A Lei Anticorrupção brasileira, que completa uma década neste mês de agosto, tem contribuído gradualmente para uma transformação nas operações empresariais no país. Um olhar em perspectiva aponta a promoção de uma cultura pautada pela integridade, ética e transparência. Desde sua aprovação, a legislação gerou impactos nos cenários político e econômico, que acarretaram mudanças significativas nas práticas de negócios e no ambiente regulatório.

Inspirada por normas e melhores práticas, a lei estabelece a responsabilidade objetiva das organizações por atos de corrupção, além de prever a aplicação de sanções administrativas, como multas e suspensão de contratos governamentais. Adicionalmente, incentiva a adoção de processos internos de compliance e, principalmente, do Programa de Integridade, que assegura que as atividades empresariais estejam em conformidade com regulamentações, normas internas e padrões éticos pertinentes.

Este cenário transformou em pauta incontornável o compliance – termo que define o estado de conformidade interna com práticas, normas e controles, especialmente externos. O compliance apoia decisivamente a gestão dos negócios.
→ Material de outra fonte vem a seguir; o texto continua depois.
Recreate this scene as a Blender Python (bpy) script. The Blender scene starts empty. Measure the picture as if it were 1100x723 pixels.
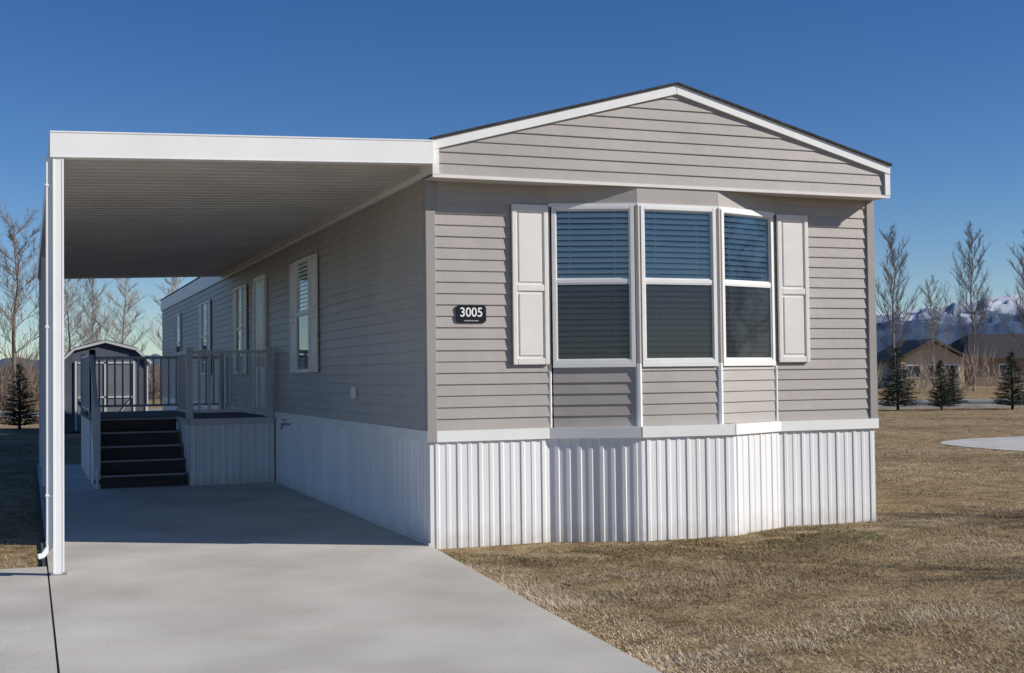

Ainda há, claro, um bom caminho a percorrer para que empresas estruturem e incorporem seus programas na área de maneira alinhada à estratégia. Contudo, já é perceptível um amadurecimento, evidenciado pela implementação de tecnologias em prol da gestão da cultura ética e pela criação de canais que auxiliam na elaboração de relatórios, apresentando resultados concretos em várias esferas.

Um histórico de avanços
É possível observar os avanços neste sentido a partir dos resultados do estudo “Integridade Corporativa no Brasil”, elaborado pela Deloitte em colaboração com o Pacto Global da ONU no Brasil. A maior parte (88%) das empresas participantes da pesquisa afirma ter alguma estrutura para liderar o compliance. Dentro desse grupo, 37% têm uma área específica de compliance e, em 17%, a liderança do tema está a cargo das áreas de gestão de riscos e controles internos.

Maior compliance leva a resultados melhores. De acordo com a pesquisa, mais da metade (52%) das empresas que contam com uma área de compliance dizem que a estrutura contribuiu para aprimorar resultados financeiros. A contribuição é considerada significativa em 37% delas. Maior compliance leva, também, a relações mais sólidas com stakeholders. A frequência com que a área responsável se reporta aos órgãos de governança aumentou, sinalizando um reforço na importância da conformidade nas organizações, de acordo com a pesquisa.

Nota-se ainda que as empresas têm implantado frentes diversas e simultâneas de atuação – complexidade que só contribui para a eficiência dos controles. Ainda segundo o estudo, as práticas mais implementadas, considerando o período de 2022 a 2024, são ou devem ser: desenvolvimento de código de ética e conduta (75%), comprometimento concreto da alta administração (74%), avaliação de riscos na cadeia de fornecedores (73%), canal independente para denúncias anônimas (73%) e treinamentos sobre integridade corporativa e práticas anticorrupção (73%).

Mais desafios no horizonte
Obviamente, há desafios importantes a enfrentar, como uma aplicação mais decisiva de tecnologia para o monitoramento, compreensão do panorama de riscos e estabelecimento de uma gestão eficiente de terceiros. Outras jornadas a empreender são: a estruturação e integração entre programas de Integridade, de forma a garantir maior alinhamento com a estratégia do negócio; o uso de tecnologias emergentes para obter maior eficácia; e atender às principais regulamentações de maneira robusta. Certamente, os resultados da última década devem servir de inspiração às organizações para o enfrentamento desses desafios nos próximos anos.

Afinal, a Lei Anticorrupção enfatizou a importância do compliance não só como obrigação legal, mas como componente fundamental para a maturidade organizacional. Permitiu aos negócios comprometerem-se para que suas operações ocorram com ética e em conformidade com leis e regulamentações, permitindo estabelecer bases sólidas, longevas e confiáveis para o crescimento sustentável frente a todos os stakeholders.

Alex Borges é sócio de Risk Advisory e líder de Risco Regulatório da Deloitte.